Please quote exactly the opening lines of the data, from the first line to the one where "m above it)" appears.

» Data

— start —

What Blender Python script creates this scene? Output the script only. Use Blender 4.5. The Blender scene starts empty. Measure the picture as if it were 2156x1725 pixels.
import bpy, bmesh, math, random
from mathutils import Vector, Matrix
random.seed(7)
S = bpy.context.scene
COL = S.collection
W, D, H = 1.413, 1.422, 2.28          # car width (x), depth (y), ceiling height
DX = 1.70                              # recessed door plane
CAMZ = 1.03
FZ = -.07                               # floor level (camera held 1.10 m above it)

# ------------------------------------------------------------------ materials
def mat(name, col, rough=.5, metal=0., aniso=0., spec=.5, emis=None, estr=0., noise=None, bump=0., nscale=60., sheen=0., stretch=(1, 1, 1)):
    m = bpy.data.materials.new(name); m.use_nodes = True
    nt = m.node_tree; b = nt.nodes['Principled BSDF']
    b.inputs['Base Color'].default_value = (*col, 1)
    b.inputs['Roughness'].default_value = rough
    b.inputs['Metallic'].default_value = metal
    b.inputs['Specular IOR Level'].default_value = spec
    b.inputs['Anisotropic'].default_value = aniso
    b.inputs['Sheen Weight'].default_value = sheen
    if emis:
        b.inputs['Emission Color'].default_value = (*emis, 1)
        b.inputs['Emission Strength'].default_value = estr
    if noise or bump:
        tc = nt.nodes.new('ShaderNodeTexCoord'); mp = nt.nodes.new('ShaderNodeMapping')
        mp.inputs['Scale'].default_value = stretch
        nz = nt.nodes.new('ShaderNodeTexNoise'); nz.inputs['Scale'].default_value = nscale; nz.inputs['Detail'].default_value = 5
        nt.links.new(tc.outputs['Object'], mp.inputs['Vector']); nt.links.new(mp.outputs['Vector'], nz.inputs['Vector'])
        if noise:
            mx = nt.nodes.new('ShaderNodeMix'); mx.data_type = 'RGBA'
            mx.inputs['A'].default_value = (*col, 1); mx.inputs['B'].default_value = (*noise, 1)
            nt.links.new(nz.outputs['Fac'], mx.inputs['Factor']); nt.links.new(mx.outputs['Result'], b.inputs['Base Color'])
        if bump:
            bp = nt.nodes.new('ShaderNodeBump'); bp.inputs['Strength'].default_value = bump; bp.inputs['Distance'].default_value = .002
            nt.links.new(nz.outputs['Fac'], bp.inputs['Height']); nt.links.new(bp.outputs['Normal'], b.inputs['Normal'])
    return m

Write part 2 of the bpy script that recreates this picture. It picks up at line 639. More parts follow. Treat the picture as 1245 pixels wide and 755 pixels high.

— end —

» Answer below
What Blender Python script creates this scene? Output the script only. Use Blender 4.5. The Blender scene starts empty. Measure the picture as if it were 2156x1725 pixels.
import bpy, bmesh, math, random
from mathutils import Vector, Matrix
random.seed(7)
S = bpy.context.scene
COL = S.collection
W, D, H = 1.413, 1.422, 2.28          # car width (x), depth (y), ceiling height
DX = 1.70                              # recessed door plane
CAMZ = 1.03
FZ = -.07                               # floor level (camera held 1.10 m above it)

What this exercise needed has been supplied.